▶ [Work required]: Repeat the lines below exactly as written, please, from the line with "The Blender Python script for this scene continues." to the line with "rock('lava_stone', 'black lava stone between", both lines included, and no others.
········
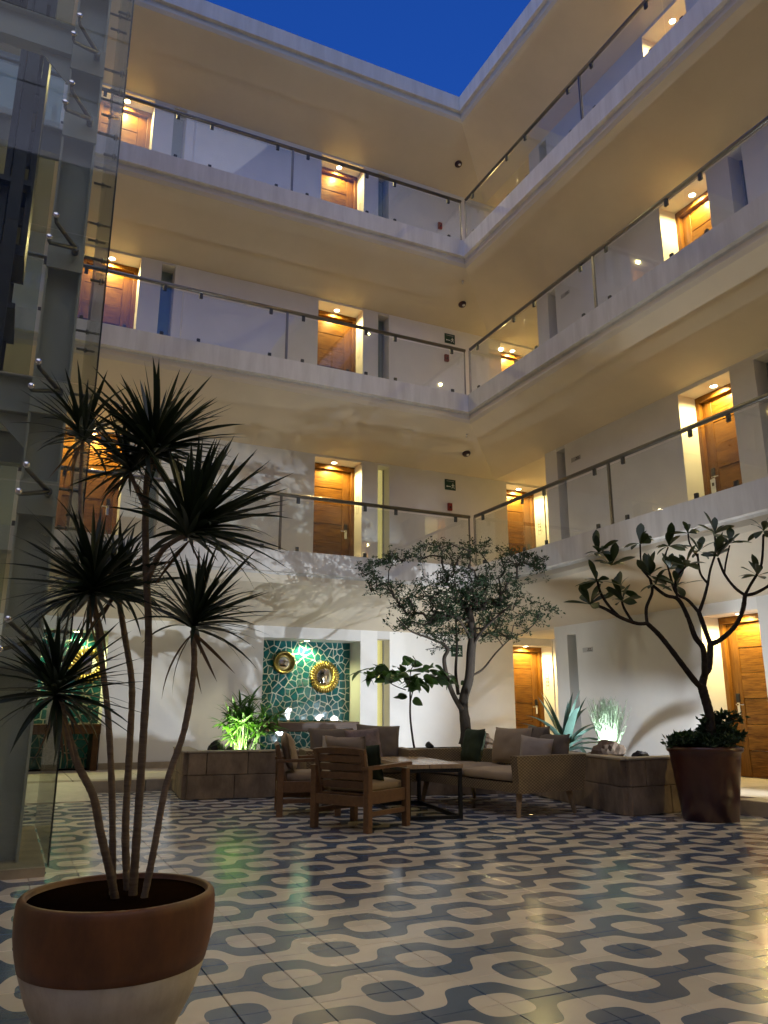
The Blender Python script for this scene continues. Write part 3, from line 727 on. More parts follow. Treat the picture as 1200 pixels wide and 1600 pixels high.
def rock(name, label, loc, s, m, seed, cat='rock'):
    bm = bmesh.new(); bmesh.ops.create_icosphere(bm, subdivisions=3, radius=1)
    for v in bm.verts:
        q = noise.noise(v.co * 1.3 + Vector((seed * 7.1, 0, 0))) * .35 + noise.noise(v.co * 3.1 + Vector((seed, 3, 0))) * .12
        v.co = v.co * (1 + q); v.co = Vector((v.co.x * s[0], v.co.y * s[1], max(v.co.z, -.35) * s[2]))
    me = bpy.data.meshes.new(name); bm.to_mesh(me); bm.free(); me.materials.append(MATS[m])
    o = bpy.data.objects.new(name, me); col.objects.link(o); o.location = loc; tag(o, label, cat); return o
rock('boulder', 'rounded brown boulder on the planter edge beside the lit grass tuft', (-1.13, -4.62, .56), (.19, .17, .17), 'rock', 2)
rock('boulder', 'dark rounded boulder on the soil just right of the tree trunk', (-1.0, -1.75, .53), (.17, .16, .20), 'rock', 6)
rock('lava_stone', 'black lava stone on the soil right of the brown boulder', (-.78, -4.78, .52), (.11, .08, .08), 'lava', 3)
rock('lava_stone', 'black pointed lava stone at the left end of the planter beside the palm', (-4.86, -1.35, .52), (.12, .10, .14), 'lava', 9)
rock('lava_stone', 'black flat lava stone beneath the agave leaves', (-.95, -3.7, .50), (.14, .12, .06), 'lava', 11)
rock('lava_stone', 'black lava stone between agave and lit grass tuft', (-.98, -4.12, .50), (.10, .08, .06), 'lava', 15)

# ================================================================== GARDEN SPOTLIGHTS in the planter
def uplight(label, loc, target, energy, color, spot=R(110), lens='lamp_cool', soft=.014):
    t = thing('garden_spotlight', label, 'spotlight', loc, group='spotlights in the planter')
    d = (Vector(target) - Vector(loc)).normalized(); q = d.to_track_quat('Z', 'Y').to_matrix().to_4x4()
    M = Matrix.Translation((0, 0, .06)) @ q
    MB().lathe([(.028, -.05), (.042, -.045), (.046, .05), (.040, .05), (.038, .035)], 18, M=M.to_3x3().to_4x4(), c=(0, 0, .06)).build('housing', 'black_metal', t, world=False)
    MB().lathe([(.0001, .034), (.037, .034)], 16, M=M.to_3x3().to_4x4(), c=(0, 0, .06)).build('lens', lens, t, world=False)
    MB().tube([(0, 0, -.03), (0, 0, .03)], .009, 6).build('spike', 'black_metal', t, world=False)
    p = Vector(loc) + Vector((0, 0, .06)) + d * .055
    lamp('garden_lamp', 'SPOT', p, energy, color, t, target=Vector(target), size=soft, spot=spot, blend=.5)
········
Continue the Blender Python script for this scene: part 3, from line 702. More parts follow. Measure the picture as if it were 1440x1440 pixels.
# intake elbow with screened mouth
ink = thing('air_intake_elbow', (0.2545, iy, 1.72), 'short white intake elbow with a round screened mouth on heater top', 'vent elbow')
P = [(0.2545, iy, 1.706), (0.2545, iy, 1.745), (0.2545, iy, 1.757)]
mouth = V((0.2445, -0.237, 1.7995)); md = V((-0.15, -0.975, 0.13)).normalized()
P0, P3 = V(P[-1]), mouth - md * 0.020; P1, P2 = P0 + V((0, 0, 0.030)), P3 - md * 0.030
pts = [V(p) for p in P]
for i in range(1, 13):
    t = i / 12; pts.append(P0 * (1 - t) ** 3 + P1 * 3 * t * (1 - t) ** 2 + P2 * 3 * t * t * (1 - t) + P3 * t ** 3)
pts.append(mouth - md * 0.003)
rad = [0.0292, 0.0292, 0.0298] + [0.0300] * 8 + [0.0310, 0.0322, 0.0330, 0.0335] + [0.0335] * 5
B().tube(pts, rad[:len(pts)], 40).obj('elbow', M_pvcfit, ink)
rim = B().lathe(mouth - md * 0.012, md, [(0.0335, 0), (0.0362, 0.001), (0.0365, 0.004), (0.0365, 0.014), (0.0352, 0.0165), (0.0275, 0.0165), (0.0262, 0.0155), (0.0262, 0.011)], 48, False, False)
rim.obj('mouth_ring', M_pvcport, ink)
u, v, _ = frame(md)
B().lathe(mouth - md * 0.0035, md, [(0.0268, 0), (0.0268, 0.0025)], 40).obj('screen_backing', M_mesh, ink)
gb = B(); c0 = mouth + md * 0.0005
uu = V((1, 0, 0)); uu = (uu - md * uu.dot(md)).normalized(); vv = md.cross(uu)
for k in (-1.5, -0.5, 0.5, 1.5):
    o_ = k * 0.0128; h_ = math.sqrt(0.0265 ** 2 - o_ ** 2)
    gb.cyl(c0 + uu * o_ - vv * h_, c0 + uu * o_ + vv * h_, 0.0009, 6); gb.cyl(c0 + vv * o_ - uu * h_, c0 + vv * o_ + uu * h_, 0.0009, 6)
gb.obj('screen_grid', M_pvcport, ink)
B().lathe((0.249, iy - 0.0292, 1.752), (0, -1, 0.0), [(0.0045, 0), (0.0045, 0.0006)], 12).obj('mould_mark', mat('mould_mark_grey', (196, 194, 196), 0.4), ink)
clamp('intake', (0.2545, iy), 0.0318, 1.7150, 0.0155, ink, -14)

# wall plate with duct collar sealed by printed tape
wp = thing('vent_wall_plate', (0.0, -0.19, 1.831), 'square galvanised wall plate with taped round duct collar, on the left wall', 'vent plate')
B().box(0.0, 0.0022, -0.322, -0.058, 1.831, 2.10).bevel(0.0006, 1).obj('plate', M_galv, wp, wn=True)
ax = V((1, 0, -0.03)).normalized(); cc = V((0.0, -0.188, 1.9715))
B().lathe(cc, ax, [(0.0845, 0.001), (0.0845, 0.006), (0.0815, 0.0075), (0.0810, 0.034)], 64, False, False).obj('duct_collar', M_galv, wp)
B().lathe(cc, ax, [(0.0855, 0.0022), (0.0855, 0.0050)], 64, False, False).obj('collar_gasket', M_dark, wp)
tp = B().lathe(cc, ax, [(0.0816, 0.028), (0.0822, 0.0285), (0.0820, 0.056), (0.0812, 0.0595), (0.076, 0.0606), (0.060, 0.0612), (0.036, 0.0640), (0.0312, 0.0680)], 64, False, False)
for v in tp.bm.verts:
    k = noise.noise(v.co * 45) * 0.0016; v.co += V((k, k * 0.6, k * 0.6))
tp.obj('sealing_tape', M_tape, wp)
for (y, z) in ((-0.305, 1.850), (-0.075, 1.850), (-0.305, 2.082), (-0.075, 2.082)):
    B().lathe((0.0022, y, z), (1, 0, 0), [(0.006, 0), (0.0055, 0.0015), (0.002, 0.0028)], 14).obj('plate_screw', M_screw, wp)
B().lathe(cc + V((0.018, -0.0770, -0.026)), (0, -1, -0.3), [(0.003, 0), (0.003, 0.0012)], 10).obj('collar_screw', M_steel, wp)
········
▶ [Correct response]:
The Blender Python script for this scene continues. Write part 3, from line 727 on. More parts follow. Treat the picture as 1200 pixels wide and 1600 pixels high.
def rock(name, label, loc, s, m, seed, cat='rock'):
    bm = bmesh.new(); bmesh.ops.create_icosphere(bm, subdivisions=3, radius=1)
    for v in bm.verts:
        q = noise.noise(v.co * 1.3 + Vector((seed * 7.1, 0, 0))) * .35 + noise.noise(v.co * 3.1 + Vector((seed, 3, 0))) * .12
        v.co = v.co * (1 + q); v.co = Vector((v.co.x * s[0], v.co.y * s[1], max(v.co.z, -.35) * s[2]))
    me = bpy.data.meshes.new(name); bm.to_mesh(me); bm.free(); me.materials.append(MATS[m])
    o = bpy.data.objects.new(name, me); col.objects.link(o); o.location = loc; tag(o, label, cat); return o
rock('boulder', 'rounded brown boulder on the planter edge beside the lit grass tuft', (-1.13, -4.62, .56), (.19, .17, .17), 'rock', 2)
rock('boulder', 'dark rounded boulder on the soil just right of the tree trunk', (-1.0, -1.75, .53), (.17, .16, .20), 'rock', 6)
rock('lava_stone', 'black lava stone on the soil right of the brown boulder', (-.78, -4.78, .52), (.11, .08, .08), 'lava', 3)
rock('lava_stone', 'black pointed lava stone at the left end of the planter beside the palm', (-4.86, -1.35, .52), (.12, .10, .14), 'lava', 9)
rock('lava_stone', 'black flat lava stone beneath the agave leaves', (-.95, -3.7, .50), (.14, .12, .06), 'lava', 11)
rock('lava_stone', 'black lava stone between agave and lit grass tuft', (-.98, -4.12, .50), (.10, .08, .06), 'lava', 15)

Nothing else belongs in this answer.